DATASET SECTION =
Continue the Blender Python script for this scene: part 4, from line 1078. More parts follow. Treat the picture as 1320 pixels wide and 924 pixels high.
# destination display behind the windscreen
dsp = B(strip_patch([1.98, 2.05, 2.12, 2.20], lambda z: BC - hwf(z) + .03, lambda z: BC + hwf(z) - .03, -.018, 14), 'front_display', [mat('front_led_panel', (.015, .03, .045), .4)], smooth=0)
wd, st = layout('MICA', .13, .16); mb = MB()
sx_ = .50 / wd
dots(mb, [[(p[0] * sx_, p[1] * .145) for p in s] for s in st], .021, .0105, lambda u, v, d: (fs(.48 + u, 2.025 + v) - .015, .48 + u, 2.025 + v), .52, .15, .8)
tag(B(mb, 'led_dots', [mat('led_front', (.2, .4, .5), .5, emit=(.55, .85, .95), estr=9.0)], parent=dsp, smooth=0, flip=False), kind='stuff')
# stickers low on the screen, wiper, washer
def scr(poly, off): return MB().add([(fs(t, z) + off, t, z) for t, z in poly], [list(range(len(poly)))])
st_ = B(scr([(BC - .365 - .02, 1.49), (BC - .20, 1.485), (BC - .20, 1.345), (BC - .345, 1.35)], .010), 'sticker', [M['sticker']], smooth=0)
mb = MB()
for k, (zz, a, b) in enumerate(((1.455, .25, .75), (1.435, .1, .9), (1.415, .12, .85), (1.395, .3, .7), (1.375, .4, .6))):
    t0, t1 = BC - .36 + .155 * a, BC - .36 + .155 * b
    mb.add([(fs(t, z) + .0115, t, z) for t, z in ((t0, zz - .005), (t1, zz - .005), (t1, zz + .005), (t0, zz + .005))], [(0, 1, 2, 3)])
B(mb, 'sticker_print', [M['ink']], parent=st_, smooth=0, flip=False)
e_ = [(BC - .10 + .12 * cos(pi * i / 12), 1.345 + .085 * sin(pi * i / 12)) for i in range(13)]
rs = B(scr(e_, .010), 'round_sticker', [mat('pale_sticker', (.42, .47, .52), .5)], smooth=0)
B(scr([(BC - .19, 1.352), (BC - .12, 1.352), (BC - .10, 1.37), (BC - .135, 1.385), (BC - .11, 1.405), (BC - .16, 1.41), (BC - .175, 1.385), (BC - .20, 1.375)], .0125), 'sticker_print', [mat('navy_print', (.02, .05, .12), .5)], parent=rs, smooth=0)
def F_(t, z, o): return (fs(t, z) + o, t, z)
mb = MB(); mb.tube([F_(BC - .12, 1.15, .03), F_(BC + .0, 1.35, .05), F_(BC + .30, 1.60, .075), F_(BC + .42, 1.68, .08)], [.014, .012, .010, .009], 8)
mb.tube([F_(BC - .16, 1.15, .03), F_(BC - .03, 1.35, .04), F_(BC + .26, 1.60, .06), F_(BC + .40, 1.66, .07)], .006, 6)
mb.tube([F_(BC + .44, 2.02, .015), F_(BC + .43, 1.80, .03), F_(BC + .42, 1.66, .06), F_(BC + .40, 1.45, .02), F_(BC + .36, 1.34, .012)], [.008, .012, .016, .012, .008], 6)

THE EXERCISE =
Write out every line exactly as it stands.

RESULT BELOW =
Continue the Blender Python script for this scene: part 4, from line 1078. More parts follow. Treat the picture as 1320 pixels wide and 924 pixels high.
# destination display behind the windscreen
dsp = B(strip_patch([1.98, 2.05, 2.12, 2.20], lambda z: BC - hwf(z) + .03, lambda z: BC + hwf(z) - .03, -.018, 14), 'front_display', [mat('front_led_panel', (.015, .03, .045), .4)], smooth=0)
wd, st = layout('MICA', .13, .16); mb = MB()
sx_ = .50 / wd
dots(mb, [[(p[0] * sx_, p[1] * .145) for p in s] for s in st], .021, .0105, lambda u, v, d: (fs(.48 + u, 2.025 + v) - .015, .48 + u, 2.025 + v), .52, .15, .8)
tag(B(mb, 'led_dots', [mat('led_front', (.2, .4, .5), .5, emit=(.55, .85, .95), estr=9.0)], parent=dsp, smooth=0, flip=False), kind='stuff')
# stickers low on the screen, wiper, washer
def scr(poly, off): return MB().add([(fs(t, z) + off, t, z) for t, z in poly], [list(range(len(poly)))])
st_ = B(scr([(BC - .365 - .02, 1.49), (BC - .20, 1.485), (BC - .20, 1.345), (BC - .345, 1.35)], .010), 'sticker', [M['sticker']], smooth=0)
mb = MB()
for k, (zz, a, b) in enumerate(((1.455, .25, .75), (1.435, .1, .9), (1.415, .12, .85), (1.395, .3, .7), (1.375, .4, .6))):
    t0, t1 = BC - .36 + .155 * a, BC - .36 + .155 * b
    mb.add([(fs(t, z) + .0115, t, z) for t, z in ((t0, zz - .005), (t1, zz - .005), (t1, zz + .005), (t0, zz + .005))], [(0, 1, 2, 3)])
B(mb, 'sticker_print', [M['ink']], parent=st_, smooth=0, flip=False)
e_ = [(BC - .10 + .12 * cos(pi * i / 12), 1.345 + .085 * sin(pi * i / 12)) for i in range(13)]
rs = B(scr(e_, .010), 'round_sticker', [mat('pale_sticker', (.42, .47, .52), .5)], smooth=0)
B(scr([(BC - .19, 1.352), (BC - .12, 1.352), (BC - .10, 1.37), (BC - .135, 1.385), (BC - .11, 1.405), (BC - .16, 1.41), (BC - .175, 1.385), (BC - .20, 1.375)], .0125), 'sticker_print', [mat('navy_print', (.02, .05, .12), .5)], parent=rs, smooth=0)
def F_(t, z, o): return (fs(t, z) + o, t, z)
mb = MB(); mb.tube([F_(BC - .12, 1.15, .03), F_(BC + .0, 1.35, .05), F_(BC + .30, 1.60, .075), F_(BC + .42, 1.68, .08)], [.014, .012, .010, .009], 8)
mb.tube([F_(BC - .16, 1.15, .03), F_(BC - .03, 1.35, .04), F_(BC + .26, 1.60, .06), F_(BC + .40, 1.66, .07)], .006, 6)
mb.tube([F_(BC + .44, 2.02, .015), F_(BC + .43, 1.80, .03), F_(BC + .42, 1.66, .06), F_(BC + .40, 1.45, .02), F_(BC + .36, 1.34, .012)], [.008, .012, .016, .012, .008], 6)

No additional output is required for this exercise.